Allez proposer un soldat de l’armée de Condé à ces loyaux administrateurs : « Nous ne voulons, répondent-ils, que des hommes qui ont envoyé des balles au nez des alliés. » J’aimerois autant ceux qui ont envoyé des balles au nez des Buonapartistes.

On met sur la même ligne La Rochejaquelein, tombant en criant vive le roi ! dans les mêmes champs arrosés du sang de son illustre frère, et l’officier mort à Waterloo en blasphémant le nom des Bourbons. On donne la croix d’Honneur au soldat qui combattit à cette journée ; et le volontaire royal qui quitta tout pour suivre son roi n’a pas même le petit ruban qu’on promit à Alost à sa touchante fidélité. Ainsi, tandis qu’on exécute les décrets de Buonaparte, datés des Tuileries au mois de mai 1815, on ne reconnoît point les ordonnances du roi signées à Gand dans le même mois. On paye l’officier à demi-solde, chevalier de la Légion d’Honneur, et l’on fait fort bien ; mais le chevalier de Saint-Louis, courbé par les ans, est à l’aumône : trop heureux ce dernier quand on lui achète une méchante redingote pour couvrir sa nudité, ou quand on lui donne un billet avec lequel il pourra du moins faire panser par les filles de la Charité de vieilles blessures méprisées comme la vieille monarchie. Enfin, c’est une sottise, une faute, un crime, de n’avoir pas servi Buonaparte. N’allez pas dire, si vous voulez placer ce jeune homme, qu’il s’est racheté de la conscription au prix d’une partie de sa fortune ; qu’il a été errant, persécuté, emprisonné, pour ne pas prêter son bras à l’usurpateur ; qu’il n’a jamais fait un serment, accepté une place ; qu’il s’est conservé pur et sans tache pour son roi ; qu’il l’a accompagné dans sa dernière retraite, au risque de s’exposer avec lui à un exil éternel : ce sont là autant de motifs d’exclusion. « Il n’a pas servi, nous répondra-t-on froidement ; il ne sait rien. » Mais il sait l’honneur. Pauvre principe ! le siècle est plus avancé que cela.

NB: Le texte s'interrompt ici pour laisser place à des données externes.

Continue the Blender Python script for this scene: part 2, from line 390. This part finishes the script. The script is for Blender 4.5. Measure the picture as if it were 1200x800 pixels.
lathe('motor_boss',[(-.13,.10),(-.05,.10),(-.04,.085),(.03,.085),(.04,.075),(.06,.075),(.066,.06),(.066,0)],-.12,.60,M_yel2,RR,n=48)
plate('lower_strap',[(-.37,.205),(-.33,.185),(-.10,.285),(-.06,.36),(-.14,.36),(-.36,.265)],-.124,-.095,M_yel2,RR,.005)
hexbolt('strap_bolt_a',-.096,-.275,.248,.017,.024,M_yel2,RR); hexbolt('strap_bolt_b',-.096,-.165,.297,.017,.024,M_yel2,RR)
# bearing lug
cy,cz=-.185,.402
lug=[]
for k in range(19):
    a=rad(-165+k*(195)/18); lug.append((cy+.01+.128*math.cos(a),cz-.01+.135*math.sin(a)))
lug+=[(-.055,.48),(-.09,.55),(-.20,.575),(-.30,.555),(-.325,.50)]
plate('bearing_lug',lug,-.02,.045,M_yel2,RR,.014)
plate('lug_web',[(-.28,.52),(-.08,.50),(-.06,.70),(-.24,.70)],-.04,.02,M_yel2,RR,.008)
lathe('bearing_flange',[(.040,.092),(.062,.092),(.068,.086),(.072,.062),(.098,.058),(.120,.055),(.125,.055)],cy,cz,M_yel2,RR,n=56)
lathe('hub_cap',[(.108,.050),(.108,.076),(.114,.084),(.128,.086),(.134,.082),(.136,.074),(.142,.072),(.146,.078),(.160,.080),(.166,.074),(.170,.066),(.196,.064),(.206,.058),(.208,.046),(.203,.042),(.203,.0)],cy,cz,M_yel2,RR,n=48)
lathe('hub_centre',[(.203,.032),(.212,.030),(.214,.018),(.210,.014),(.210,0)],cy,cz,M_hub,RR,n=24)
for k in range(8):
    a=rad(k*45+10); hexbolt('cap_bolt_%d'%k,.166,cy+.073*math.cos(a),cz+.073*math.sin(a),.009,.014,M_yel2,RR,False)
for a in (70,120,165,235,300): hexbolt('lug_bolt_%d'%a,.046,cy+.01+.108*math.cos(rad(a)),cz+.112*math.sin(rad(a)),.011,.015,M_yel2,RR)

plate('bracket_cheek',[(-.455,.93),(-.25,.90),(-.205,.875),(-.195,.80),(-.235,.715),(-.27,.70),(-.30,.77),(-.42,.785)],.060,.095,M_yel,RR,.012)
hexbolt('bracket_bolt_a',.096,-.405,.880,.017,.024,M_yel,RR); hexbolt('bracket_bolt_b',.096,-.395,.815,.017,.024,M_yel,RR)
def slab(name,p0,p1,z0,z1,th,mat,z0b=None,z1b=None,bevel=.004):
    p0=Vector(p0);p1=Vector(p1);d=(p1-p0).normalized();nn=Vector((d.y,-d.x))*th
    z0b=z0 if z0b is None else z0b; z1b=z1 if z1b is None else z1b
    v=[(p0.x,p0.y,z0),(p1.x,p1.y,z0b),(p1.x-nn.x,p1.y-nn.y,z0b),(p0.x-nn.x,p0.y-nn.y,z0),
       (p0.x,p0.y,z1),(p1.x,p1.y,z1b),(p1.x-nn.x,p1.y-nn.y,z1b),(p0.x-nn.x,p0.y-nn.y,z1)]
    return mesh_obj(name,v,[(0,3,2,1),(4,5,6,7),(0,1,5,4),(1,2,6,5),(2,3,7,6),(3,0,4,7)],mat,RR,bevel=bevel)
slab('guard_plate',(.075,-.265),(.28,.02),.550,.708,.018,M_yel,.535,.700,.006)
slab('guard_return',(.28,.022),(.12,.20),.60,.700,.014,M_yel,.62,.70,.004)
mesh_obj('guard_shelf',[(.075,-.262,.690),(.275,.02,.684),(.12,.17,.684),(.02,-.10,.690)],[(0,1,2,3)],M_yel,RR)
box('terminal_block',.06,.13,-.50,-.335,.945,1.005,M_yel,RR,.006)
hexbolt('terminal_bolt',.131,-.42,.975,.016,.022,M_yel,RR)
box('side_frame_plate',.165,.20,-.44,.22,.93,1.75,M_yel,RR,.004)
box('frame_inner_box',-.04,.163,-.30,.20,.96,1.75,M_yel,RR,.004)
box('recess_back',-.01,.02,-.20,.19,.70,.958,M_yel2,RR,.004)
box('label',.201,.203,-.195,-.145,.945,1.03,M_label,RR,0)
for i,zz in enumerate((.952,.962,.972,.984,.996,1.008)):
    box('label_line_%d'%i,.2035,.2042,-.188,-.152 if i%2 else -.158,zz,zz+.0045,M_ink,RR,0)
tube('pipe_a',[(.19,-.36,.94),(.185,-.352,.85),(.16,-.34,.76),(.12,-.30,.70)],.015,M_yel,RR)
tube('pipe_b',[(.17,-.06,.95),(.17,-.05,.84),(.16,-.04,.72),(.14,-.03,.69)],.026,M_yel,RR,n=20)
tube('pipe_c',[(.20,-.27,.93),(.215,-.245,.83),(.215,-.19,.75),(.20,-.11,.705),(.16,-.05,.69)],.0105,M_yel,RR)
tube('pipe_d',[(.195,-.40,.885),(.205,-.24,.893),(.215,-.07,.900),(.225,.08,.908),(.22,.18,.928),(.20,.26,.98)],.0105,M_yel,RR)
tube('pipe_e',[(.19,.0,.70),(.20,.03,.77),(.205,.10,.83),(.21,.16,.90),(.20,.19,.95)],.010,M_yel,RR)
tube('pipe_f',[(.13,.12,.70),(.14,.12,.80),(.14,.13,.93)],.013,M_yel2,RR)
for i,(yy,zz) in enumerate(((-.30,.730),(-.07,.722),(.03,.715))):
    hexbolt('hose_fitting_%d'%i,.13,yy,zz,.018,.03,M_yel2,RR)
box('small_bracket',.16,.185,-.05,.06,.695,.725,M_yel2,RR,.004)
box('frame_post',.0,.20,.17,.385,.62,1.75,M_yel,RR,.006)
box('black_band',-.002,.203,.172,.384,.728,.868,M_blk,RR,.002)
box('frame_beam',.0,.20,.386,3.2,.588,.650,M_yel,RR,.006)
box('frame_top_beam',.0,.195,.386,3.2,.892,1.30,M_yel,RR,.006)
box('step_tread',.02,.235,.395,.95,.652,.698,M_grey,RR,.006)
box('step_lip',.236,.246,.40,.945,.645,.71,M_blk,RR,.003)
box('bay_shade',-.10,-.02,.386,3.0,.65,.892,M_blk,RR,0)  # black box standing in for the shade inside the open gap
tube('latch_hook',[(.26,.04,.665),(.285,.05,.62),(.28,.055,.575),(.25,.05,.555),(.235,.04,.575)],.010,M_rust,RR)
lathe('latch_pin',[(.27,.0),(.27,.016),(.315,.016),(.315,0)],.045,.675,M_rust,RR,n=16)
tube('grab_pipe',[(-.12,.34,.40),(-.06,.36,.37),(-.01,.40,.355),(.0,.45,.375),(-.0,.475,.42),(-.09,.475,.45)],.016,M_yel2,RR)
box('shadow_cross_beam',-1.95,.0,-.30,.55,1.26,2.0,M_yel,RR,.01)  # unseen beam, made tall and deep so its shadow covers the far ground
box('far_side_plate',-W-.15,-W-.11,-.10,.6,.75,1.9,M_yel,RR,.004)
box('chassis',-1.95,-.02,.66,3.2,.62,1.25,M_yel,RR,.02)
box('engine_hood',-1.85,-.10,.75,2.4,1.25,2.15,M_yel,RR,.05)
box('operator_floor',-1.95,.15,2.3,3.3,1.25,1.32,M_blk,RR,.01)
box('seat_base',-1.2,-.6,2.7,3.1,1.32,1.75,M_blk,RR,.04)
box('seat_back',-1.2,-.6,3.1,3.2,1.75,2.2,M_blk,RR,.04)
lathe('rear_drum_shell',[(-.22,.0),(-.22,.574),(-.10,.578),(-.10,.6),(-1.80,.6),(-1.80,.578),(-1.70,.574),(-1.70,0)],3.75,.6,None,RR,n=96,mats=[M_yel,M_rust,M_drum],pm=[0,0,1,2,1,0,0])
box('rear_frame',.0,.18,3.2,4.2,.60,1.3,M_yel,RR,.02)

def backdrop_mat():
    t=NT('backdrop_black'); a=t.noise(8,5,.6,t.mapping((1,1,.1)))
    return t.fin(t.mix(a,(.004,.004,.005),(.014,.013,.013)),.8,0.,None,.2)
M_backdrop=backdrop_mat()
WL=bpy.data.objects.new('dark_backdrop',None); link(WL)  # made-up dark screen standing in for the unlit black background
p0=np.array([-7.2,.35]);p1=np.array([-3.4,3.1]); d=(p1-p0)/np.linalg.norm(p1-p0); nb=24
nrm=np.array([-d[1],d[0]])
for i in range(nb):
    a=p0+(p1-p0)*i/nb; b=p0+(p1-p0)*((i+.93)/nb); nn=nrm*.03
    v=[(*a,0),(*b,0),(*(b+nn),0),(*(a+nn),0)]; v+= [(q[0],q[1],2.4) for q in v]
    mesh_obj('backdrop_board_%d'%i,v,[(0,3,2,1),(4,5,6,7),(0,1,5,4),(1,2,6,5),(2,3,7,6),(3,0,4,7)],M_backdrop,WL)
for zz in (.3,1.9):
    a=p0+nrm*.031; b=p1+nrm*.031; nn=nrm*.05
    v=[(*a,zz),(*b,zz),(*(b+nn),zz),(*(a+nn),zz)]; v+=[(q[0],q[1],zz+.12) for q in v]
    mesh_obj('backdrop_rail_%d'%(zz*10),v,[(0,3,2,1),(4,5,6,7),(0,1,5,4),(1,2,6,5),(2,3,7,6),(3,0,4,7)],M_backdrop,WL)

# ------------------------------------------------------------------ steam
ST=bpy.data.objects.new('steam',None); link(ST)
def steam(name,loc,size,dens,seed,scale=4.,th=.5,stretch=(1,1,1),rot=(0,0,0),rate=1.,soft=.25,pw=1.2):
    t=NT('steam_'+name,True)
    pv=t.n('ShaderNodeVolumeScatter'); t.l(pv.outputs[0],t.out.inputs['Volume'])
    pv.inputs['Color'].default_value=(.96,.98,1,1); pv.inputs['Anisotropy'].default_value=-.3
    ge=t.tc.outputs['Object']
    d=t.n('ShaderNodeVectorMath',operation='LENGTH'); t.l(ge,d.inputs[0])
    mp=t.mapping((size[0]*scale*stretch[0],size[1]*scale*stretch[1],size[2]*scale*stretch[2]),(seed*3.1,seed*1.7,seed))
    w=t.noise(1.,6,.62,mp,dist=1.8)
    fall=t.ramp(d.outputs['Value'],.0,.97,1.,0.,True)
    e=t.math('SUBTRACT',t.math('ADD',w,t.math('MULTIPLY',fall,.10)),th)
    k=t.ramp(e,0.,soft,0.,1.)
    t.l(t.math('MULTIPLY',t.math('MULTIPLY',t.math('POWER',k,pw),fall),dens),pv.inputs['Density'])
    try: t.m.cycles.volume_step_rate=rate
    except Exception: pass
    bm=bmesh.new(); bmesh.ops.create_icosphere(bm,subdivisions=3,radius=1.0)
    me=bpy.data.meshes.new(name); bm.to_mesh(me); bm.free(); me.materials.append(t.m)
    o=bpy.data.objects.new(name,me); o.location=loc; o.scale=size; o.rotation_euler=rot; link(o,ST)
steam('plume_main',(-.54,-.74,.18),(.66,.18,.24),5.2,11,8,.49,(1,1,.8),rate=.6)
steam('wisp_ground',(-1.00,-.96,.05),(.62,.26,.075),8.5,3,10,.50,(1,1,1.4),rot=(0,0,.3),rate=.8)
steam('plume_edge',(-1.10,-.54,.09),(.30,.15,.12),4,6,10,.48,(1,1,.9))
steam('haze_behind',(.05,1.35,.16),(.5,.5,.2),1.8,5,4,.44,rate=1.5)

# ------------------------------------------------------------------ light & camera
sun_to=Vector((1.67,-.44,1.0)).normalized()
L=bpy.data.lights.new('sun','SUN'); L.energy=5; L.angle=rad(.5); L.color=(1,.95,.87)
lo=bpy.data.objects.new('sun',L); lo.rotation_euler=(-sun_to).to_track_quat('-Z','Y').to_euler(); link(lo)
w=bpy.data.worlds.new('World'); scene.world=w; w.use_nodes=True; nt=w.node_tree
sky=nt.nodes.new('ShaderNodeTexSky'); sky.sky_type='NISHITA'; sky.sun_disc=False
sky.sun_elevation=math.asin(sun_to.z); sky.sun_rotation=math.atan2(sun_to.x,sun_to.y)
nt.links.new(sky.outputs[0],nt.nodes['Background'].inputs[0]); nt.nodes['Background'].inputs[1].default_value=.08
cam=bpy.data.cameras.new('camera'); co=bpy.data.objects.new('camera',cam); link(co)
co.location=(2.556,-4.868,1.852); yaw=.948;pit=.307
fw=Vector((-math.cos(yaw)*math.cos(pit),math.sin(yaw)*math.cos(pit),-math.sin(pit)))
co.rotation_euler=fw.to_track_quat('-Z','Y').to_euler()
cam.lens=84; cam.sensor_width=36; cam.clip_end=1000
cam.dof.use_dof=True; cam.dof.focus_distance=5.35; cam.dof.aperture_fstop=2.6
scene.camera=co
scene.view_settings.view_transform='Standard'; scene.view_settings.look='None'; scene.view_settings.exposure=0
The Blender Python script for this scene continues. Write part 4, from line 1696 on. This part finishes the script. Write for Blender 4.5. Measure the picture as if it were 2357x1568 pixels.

Mais venez : proposez, pour vous dédommager de ce refus, un homme qui aura tout accepté, depuis la haute dignité de porte-manteau jusqu’à la place de marmiton impérial : parlez ; que voulez-vous ? Choisissez dans la magistrature, l’administration, l’armée : cent témoins vont déposer en faveur de votre client ; ils attesteront qu’ils l’ont vu veiller dans les antichambres avec un courage extraordinaire. Il ne veut qu’une décoration ; c’est trop juste. Vite un chevalier pour lui donner l’accolade ; attachez à sa boutonnière la croix de Saint-Louis : c’est un homme prudent, il la mettra dans sa poche en temps et lieu.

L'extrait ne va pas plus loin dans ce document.